Bisnis.com, JAKARTA - Pemerintah dan DPR dikabarkan telah menyepakati alokasi khusus batu bara untuk industri semen setelah praktik Domestic Market Obligation (DMO) terbentur kendala pemerataan di lapangan.
Wakil Ketua Komisi VII DPR RI Eddy Soeparno mengatakan pihaknya juga telah mengusulkan kenaikan alokasi DMO batu bara dari semula 25 persen menjadi 30 persen. Hal itu tercantum dalam Rancangan Undang-Undang (RUU) Energi Baru dan Terbarukan.
"Akan ada dedicated supply untuk industri semen. Ini sudah kami sampaikan, beliau [Menteri ESDM] juga sudah menyetujui, bahwa secara prinsip itu bisa dilaksanakan," kata Eddy kepada Bisnis, Selasa (19/4/2022).
Mengenai penaikan DMO batu bara menjadi 30 persen, hal itu tercantum pada pasal 6 ayat 6 draft RUU EBT. Beleid tersebut menyebutkan bahwa untuk memastikan ketersediaan energi primer dalam pemanfaatan pembangkit listrik tak terbarukan, penyediaan batu bara dilakukan dengan mekanisme DMO dan ketentuan minimal 30 persen dari rencana produksi. Harganya dipatok paling tinggi US$70 per ton dengan acuan batu bara kalori 6.322 kcl per kg.

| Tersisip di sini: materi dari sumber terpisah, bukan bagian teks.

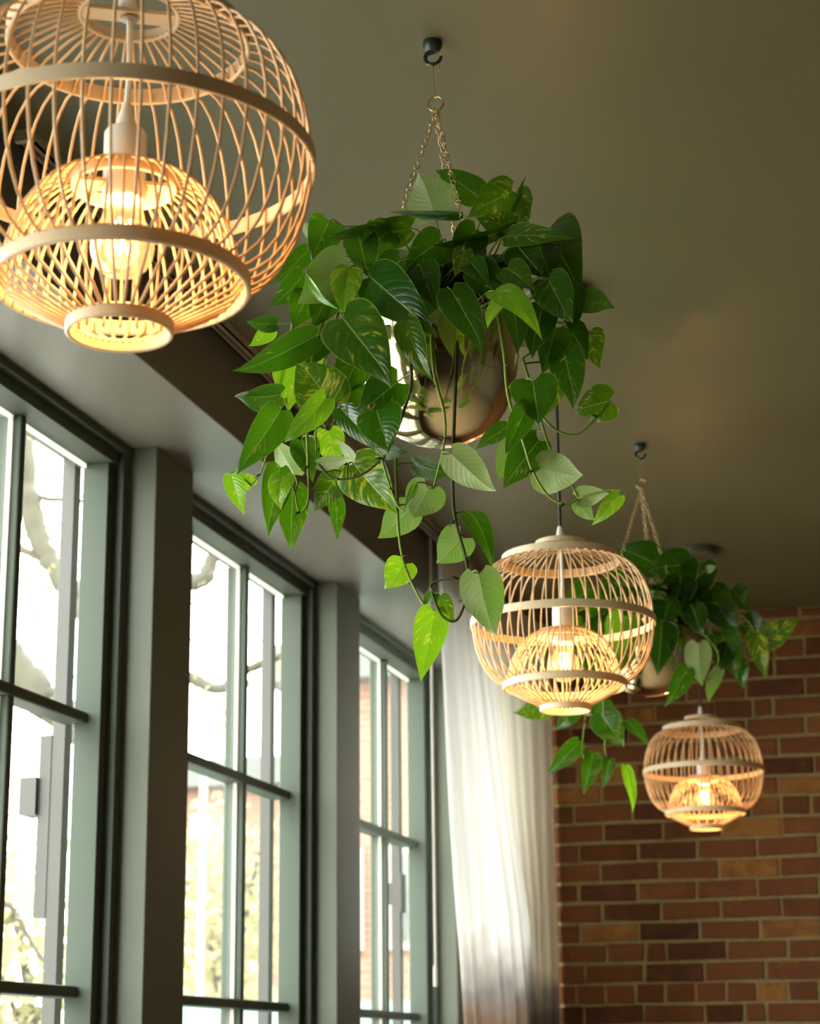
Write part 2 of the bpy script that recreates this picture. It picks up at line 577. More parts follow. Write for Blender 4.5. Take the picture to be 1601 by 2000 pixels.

Eddy pun mengakui bahwa meskipun secara teori alokasi DMO 25 persen dapat mencukupi kebutuhan dalam negeri, dalam praktiknya banyak industri yang belum mendapatkan harga sesuai skema tersebut meskipun telah melakukan tender berkali-kali.
Direktur Utama PT Semen Indonesia (Persero) Tbk. (SMGR) Donny Arsal dalam rapat dengar pendapat pada pekan lalu mengatakan dari total produksi batu bara tahun lalu sebesar 665 juta ton, volume DMO-nya sebesar 166 juta ton.
Baca Juga
Dari jumlah tersebut, 77 persen atau sekitar 127 juta ton diantaranya sudah terserap untuk kebutuhan listrik PLN. Sisa 23 persen itulah yang diperebutkan oleh berbagai industri, termasuk semen.
"Tidak ada dedicated bahwa kami pasti dapat, kalau di-matching PT A, B, C kemana [pasokannya], sehingga dapat kepastian bahwa DMO-nya akan dialokasikan," kata Donny.